Look how full of life and dopaminergic she is. She is loving, kind, and very gregarious/outgoing.

This woman was also very physically fit and walked across the entire North American continent. She endured great hunger and fasts of up to 45 days without food, but claims to have had an internal motivation, a connection to God, and a deep grasp on her life's purpose: to make people THINK.

This was a wonderful woman, she was a ******* warrior.

Do you think people like this are trying to be different? Or, perhaps, they are in touch with a part of our humanity which is intrinsic and innate, but requires certain conditions to be in place to be expressed?

I think the latter. We are all like this. To be human is to be gregarious, loving, kind, and to seek cooperation and to win the respect of your peers by being useful. Very interesting experimental data also supports this - look at Alexander et. al's 'rat park' experiments. There is also similar research done on children and also primates. Children, for example, when given a very free, loving nurturing environment with lots of play are highly co-operative and will even give their toys away to other children. What I am describing is a very different social structure to ours, which in contrast is authoritarian and competitive, and probably very unhealthy for the human organism.

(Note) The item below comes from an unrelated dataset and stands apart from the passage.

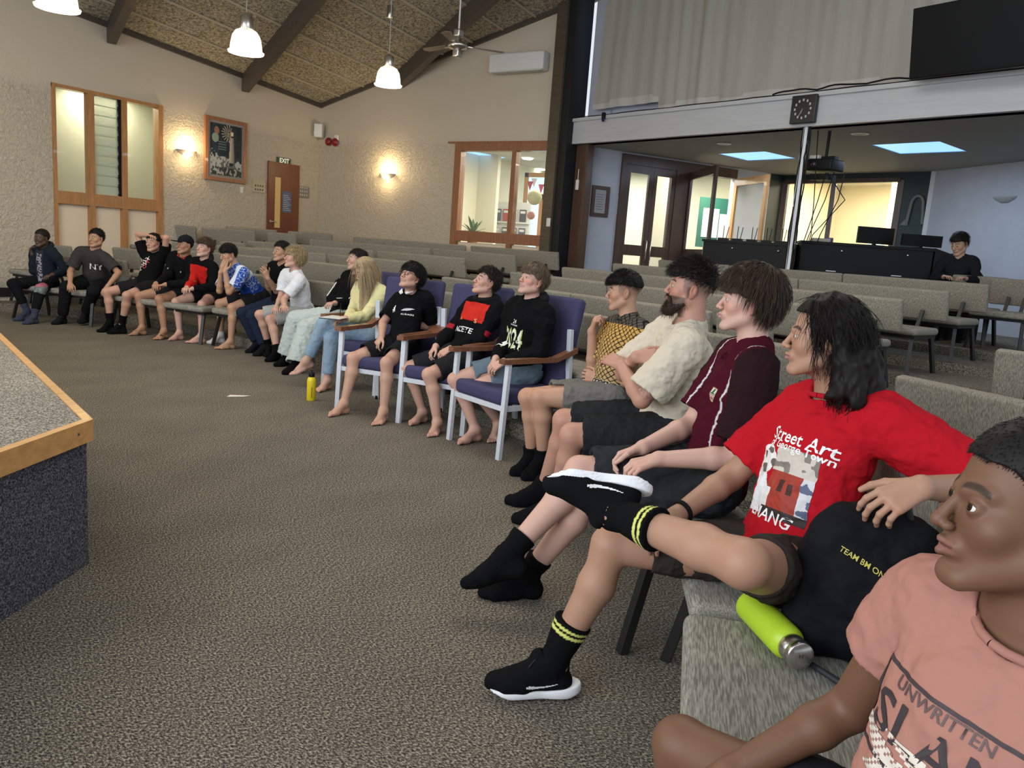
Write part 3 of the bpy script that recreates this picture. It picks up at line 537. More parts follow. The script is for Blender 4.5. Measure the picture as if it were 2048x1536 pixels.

Thoughts and comments welcomed.

There is a recent podcast with Peat on Patrick Tampone posted from August 20th. There’s a discussion about cosmic rays and the flow of energy from the sun to plants to the ovum in a womb. Peat talks about how matter and spirit are not separate, that matter is animated and imbued with life. He also says people, matter, and spirit are inherently good. I guess it’s in the interest of the few to promote the idea that only some matter, some people, are imbued with spirit or specialness or goodness. If you’ve been lucky enough to watch children grow you’ll see they can be very compassionate and giving and affectionate by an almost natural inclination when they are given love and nourishment. I notice though that once they enter school they become resentful and mean spirited sometimes. It feels helpless to say the way society is set up makes people aggressive and dangerous to one another, but what other explanation is there? If some people were not profiting from the current situation, why would people intentionally live through so much suffering? Are humans that stupid?